Das weitere Vorbringen, die Drittantragstellerin und der Viertantragsteller hätten in X keine Freundschaften und kein Netzwerk und würden mangels Kenntnis der dortigen sozialen Gegebenheiten und mangels einer Schulausbildung benachteiligt, ist ebenso durch die nicht als unzutreffend zu erachtenden Annahmen des Bundesverwaltungsgerichts relativiert, wonach den beiden die Kultur des Herkunftslands durch ihre Eltern über den Zeitpunkt ihrer Ausreise hinaus vermittelt wurde und in X auch zahlreiche Bezugspersonen (Angehörige) leben.
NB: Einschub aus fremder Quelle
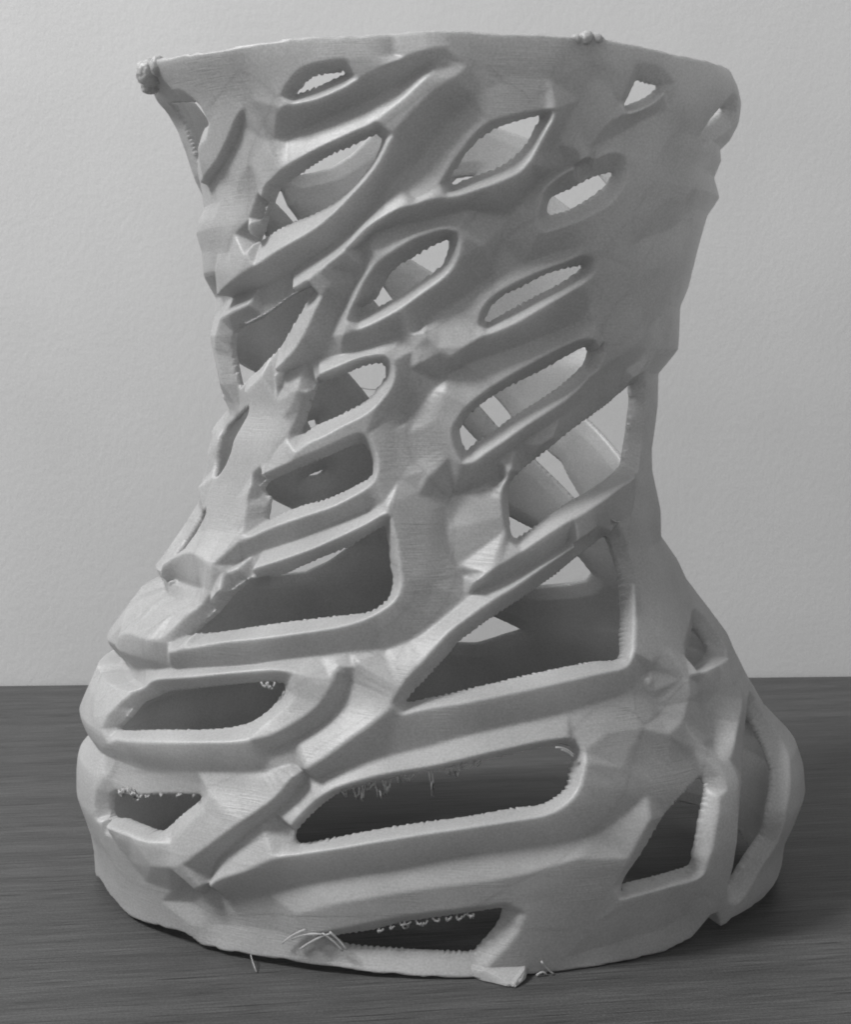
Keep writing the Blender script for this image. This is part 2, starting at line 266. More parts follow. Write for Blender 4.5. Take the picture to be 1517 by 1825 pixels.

Was die angeblichen schulischen Nachteile betrifft, so ist den beiden unbenommen, allfällige derartige Defizite auf entsprechende Weise (etwa durch Kurse) zu kompensieren.

Wenn im Aufschiebungsantrag ferner behauptet wird, der in Österreich geborenen und zuletzt den Kindergarten besuchenden sechsjährigen Fünftrevisionswerberin drohe ein „tiefgreifendes unumkehrbareres psychisches Trauma“, wenn sie von ihrer Tante (Schwester der Zweitantragstellerin), zu der sie „eine sehr intime Beziehung“ habe, getrennt werde, so kann dem gleichfalls nicht gefolgt werden. Nach den nicht von vornherein als unzutreffend anzusehenden Annahmen des Bundesverwaltungsgerichts lebten die Antragsteller mit der Familie der Schwester der Zweitantragstellerin lediglich bis September 2020 an einem gemeinsamen Wohnsitz. Seitdem beschränken sich die Kontakte nur mehr auf Besuche und finanzielle Zuwendungen. Wie bei dieser Sachlage der Fünftantragstellerin ein tiefgreifendes unumkehrbareres Psychotrauma drohen sollte, wenn die Besuche bei der Tante und deren Familie fortan unterbleiben und sie statt dessen gemeinsam mit ihren Eltern und Geschwistern in X zurückkehrt (wo noch zahlreiche andere Angehörige leben), wird nicht plausibel dargetan und ist auch nicht zu sehen.

Insgesamt wird daher mit dem aufgezeigten Antragsvorbringen kein unverhältnismäßiger Nachteil im Sinn des § 30 Abs. 2 VwGG dargelegt. Die Zuerkennung der aufschiebenden Wirkung kommt folglich nicht in Betracht.